=== Given material ===
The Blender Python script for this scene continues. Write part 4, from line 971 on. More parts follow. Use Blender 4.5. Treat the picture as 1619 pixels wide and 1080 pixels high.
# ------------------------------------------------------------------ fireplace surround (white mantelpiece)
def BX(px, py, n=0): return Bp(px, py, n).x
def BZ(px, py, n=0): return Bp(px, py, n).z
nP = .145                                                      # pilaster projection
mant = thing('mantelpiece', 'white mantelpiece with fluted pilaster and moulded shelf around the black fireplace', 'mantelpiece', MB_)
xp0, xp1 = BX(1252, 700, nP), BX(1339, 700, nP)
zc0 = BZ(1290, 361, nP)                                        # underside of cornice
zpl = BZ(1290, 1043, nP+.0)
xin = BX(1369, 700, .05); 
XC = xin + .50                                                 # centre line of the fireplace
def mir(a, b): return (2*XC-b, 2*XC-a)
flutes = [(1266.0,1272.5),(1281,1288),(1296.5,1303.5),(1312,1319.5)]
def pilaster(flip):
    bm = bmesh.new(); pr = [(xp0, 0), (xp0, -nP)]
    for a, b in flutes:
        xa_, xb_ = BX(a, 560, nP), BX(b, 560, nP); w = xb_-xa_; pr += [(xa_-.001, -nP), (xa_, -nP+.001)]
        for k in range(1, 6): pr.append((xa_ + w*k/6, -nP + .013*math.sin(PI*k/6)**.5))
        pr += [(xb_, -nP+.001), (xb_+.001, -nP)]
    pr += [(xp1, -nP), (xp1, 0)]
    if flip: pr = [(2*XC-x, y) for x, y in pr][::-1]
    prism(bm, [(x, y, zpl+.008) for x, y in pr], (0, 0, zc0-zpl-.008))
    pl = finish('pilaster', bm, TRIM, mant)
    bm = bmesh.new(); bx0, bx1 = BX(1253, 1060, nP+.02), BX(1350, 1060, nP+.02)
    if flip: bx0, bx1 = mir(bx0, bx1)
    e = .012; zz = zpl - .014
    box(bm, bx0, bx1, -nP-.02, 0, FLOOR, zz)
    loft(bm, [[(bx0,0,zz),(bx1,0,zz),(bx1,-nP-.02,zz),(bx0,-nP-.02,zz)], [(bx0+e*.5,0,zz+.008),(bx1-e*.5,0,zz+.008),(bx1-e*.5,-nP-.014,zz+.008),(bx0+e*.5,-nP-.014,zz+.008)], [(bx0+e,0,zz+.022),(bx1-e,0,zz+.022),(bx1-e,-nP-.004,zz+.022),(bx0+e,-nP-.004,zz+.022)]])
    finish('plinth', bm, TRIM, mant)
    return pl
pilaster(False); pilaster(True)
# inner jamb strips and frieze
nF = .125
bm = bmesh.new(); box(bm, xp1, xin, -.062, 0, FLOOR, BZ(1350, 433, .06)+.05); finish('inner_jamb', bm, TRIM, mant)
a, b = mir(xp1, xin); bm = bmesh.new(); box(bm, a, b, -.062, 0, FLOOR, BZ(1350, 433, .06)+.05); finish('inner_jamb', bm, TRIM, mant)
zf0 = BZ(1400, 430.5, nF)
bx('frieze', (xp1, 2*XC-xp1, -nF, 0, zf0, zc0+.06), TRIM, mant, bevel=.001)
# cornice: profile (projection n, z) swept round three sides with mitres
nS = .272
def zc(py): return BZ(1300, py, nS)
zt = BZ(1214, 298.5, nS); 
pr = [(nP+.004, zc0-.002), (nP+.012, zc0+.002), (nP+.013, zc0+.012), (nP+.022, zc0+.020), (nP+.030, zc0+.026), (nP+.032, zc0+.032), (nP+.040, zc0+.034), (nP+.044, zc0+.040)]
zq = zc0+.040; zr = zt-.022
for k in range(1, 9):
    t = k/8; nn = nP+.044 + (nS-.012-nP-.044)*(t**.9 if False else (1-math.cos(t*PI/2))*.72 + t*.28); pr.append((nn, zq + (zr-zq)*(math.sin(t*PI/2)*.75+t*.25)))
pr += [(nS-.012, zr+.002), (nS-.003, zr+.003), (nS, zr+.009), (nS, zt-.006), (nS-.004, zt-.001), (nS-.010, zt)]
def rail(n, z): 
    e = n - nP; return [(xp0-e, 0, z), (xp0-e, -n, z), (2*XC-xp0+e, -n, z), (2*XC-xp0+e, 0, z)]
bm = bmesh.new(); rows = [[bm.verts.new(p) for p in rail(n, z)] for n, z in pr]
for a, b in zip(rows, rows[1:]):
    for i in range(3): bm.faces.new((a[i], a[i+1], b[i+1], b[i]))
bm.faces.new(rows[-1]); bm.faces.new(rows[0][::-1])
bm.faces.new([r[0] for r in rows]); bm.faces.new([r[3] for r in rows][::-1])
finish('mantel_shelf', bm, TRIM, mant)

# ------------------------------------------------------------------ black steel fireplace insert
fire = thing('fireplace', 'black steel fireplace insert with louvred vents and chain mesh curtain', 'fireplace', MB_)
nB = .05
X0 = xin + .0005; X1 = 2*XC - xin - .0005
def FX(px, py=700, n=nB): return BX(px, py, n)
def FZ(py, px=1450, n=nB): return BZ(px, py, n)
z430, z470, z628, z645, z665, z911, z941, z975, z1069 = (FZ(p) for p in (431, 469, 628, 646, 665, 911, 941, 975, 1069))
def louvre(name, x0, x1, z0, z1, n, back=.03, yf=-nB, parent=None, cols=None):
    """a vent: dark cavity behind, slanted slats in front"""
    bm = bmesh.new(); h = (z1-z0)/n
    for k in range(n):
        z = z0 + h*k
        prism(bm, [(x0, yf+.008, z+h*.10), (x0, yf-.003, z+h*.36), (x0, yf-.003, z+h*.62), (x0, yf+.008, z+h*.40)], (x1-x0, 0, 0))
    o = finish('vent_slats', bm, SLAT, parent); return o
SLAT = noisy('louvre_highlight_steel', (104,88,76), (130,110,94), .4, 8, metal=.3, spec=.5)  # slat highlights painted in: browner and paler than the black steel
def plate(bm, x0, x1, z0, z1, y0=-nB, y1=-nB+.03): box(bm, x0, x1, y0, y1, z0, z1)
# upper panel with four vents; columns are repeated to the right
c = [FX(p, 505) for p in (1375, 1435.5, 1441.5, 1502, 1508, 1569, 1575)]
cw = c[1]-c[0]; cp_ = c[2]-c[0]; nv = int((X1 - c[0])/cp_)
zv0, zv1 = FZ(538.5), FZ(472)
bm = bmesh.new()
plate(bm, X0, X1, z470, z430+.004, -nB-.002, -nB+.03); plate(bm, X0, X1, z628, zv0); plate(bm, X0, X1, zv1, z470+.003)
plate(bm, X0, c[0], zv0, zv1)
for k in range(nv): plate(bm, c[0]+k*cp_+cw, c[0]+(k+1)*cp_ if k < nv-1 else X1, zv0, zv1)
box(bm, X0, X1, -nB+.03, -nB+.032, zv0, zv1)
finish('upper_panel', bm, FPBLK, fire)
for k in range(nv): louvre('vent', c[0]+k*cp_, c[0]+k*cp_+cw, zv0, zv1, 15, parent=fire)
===
## Task statement
Repeat the data exactly. Leave nothing out.

## Task response
The Blender Python script for this scene continues. Write part 4, from line 971 on. More parts follow. Use Blender 4.5. Treat the picture as 1619 pixels wide and 1080 pixels high.
# ------------------------------------------------------------------ fireplace surround (white mantelpiece)
def BX(px, py, n=0): return Bp(px, py, n).x
def BZ(px, py, n=0): return Bp(px, py, n).z
nP = .145                                                      # pilaster projection
mant = thing('mantelpiece', 'white mantelpiece with fluted pilaster and moulded shelf around the black fireplace', 'mantelpiece', MB_)
xp0, xp1 = BX(1252, 700, nP), BX(1339, 700, nP)
zc0 = BZ(1290, 361, nP)                                        # underside of cornice
zpl = BZ(1290, 1043, nP+.0)
xin = BX(1369, 700, .05); 
XC = xin + .50                                                 # centre line of the fireplace
def mir(a, b): return (2*XC-b, 2*XC-a)
flutes = [(1266.0,1272.5),(1281,1288),(1296.5,1303.5),(1312,1319.5)]
def pilaster(flip):
    bm = bmesh.new(); pr = [(xp0, 0), (xp0, -nP)]
    for a, b in flutes:
        xa_, xb_ = BX(a, 560, nP), BX(b, 560, nP); w = xb_-xa_; pr += [(xa_-.001, -nP), (xa_, -nP+.001)]
        for k in range(1, 6): pr.append((xa_ + w*k/6, -nP + .013*math.sin(PI*k/6)**.5))
        pr += [(xb_, -nP+.001), (xb_+.001, -nP)]
    pr += [(xp1, -nP), (xp1, 0)]
    if flip: pr = [(2*XC-x, y) for x, y in pr][::-1]
    prism(bm, [(x, y, zpl+.008) for x, y in pr], (0, 0, zc0-zpl-.008))
    pl = finish('pilaster', bm, TRIM, mant)
    bm = bmesh.new(); bx0, bx1 = BX(1253, 1060, nP+.02), BX(1350, 1060, nP+.02)
    if flip: bx0, bx1 = mir(bx0, bx1)
    e = .012; zz = zpl - .014
    box(bm, bx0, bx1, -nP-.02, 0, FLOOR, zz)
    loft(bm, [[(bx0,0,zz),(bx1,0,zz),(bx1,-nP-.02,zz),(bx0,-nP-.02,zz)], [(bx0+e*.5,0,zz+.008),(bx1-e*.5,0,zz+.008),(bx1-e*.5,-nP-.014,zz+.008),(bx0+e*.5,-nP-.014,zz+.008)], [(bx0+e,0,zz+.022),(bx1-e,0,zz+.022),(bx1-e,-nP-.004,zz+.022),(bx0+e,-nP-.004,zz+.022)]])
    finish('plinth', bm, TRIM, mant)
    return pl
pilaster(False); pilaster(True)
# inner jamb strips and frieze
nF = .125
bm = bmesh.new(); box(bm, xp1, xin, -.062, 0, FLOOR, BZ(1350, 433, .06)+.05); finish('inner_jamb', bm, TRIM, mant)
a, b = mir(xp1, xin); bm = bmesh.new(); box(bm, a, b, -.062, 0, FLOOR, BZ(1350, 433, .06)+.05); finish('inner_jamb', bm, TRIM, mant)
zf0 = BZ(1400, 430.5, nF)
bx('frieze', (xp1, 2*XC-xp1, -nF, 0, zf0, zc0+.06), TRIM, mant, bevel=.001)
# cornice: profile (projection n, z) swept round three sides with mitres
nS = .272
def zc(py): return BZ(1300, py, nS)
zt = BZ(1214, 298.5, nS); 
pr = [(nP+.004, zc0-.002), (nP+.012, zc0+.002), (nP+.013, zc0+.012), (nP+.022, zc0+.020), (nP+.030, zc0+.026), (nP+.032, zc0+.032), (nP+.040, zc0+.034), (nP+.044, zc0+.040)]
zq = zc0+.040; zr = zt-.022
for k in range(1, 9):
    t = k/8; nn = nP+.044 + (nS-.012-nP-.044)*(t**.9 if False else (1-math.cos(t*PI/2))*.72 + t*.28); pr.append((nn, zq + (zr-zq)*(math.sin(t*PI/2)*.75+t*.25)))
pr += [(nS-.012, zr+.002), (nS-.003, zr+.003), (nS, zr+.009), (nS, zt-.006), (nS-.004, zt-.001), (nS-.010, zt)]
def rail(n, z): 
    e = n - nP; return [(xp0-e, 0, z), (xp0-e, -n, z), (2*XC-xp0+e, -n, z), (2*XC-xp0+e, 0, z)]
bm = bmesh.new(); rows = [[bm.verts.new(p) for p in rail(n, z)] for n, z in pr]
for a, b in zip(rows, rows[1:]):
    for i in range(3): bm.faces.new((a[i], a[i+1], b[i+1], b[i]))
bm.faces.new(rows[-1]); bm.faces.new(rows[0][::-1])
bm.faces.new([r[0] for r in rows]); bm.faces.new([r[3] for r in rows][::-1])
finish('mantel_shelf', bm, TRIM, mant)

# ------------------------------------------------------------------ black steel fireplace insert
fire = thing('fireplace', 'black steel fireplace insert with louvred vents and chain mesh curtain', 'fireplace', MB_)
nB = .05
X0 = xin + .0005; X1 = 2*XC - xin - .0005
def FX(px, py=700, n=nB): return BX(px, py, n)
def FZ(py, px=1450, n=nB): return BZ(px, py, n)
z430, z470, z628, z645, z665, z911, z941, z975, z1069 = (FZ(p) for p in (431, 469, 628, 646, 665, 911, 941, 975, 1069))
def louvre(name, x0, x1, z0, z1, n, back=.03, yf=-nB, parent=None, cols=None):
    """a vent: dark cavity behind, slanted slats in front"""
    bm = bmesh.new(); h = (z1-z0)/n
    for k in range(n):
        z = z0 + h*k
        prism(bm, [(x0, yf+.008, z+h*.10), (x0, yf-.003, z+h*.36), (x0, yf-.003, z+h*.62), (x0, yf+.008, z+h*.40)], (x1-x0, 0, 0))
    o = finish('vent_slats', bm, SLAT, parent); return o
SLAT = noisy('louvre_highlight_steel', (104,88,76), (130,110,94), .4, 8, metal=.3, spec=.5)  # slat highlights painted in: browner and paler than the black steel
def plate(bm, x0, x1, z0, z1, y0=-nB, y1=-nB+.03): box(bm, x0, x1, y0, y1, z0, z1)
# upper panel with four vents; columns are repeated to the right
c = [FX(p, 505) for p in (1375, 1435.5, 1441.5, 1502, 1508, 1569, 1575)]
cw = c[1]-c[0]; cp_ = c[2]-c[0]; nv = int((X1 - c[0])/cp_)
zv0, zv1 = FZ(538.5), FZ(472)
bm = bmesh.new()
plate(bm, X0, X1, z470, z430+.004, -nB-.002, -nB+.03); plate(bm, X0, X1, z628, zv0); plate(bm, X0, X1, zv1, z470+.003)
plate(bm, X0, c[0], zv0, zv1)
for k in range(nv): plate(bm, c[0]+k*cp_+cw, c[0]+(k+1)*cp_ if k < nv-1 else X1, zv0, zv1)
box(bm, X0, X1, -nB+.03, -nB+.032, zv0, zv1)
finish('upper_panel', bm, FPBLK, fire)
for k in range(nv): louvre('vent', c[0]+k*cp_, c[0]+k*cp_+cw, zv0, zv1, 15, parent=fire)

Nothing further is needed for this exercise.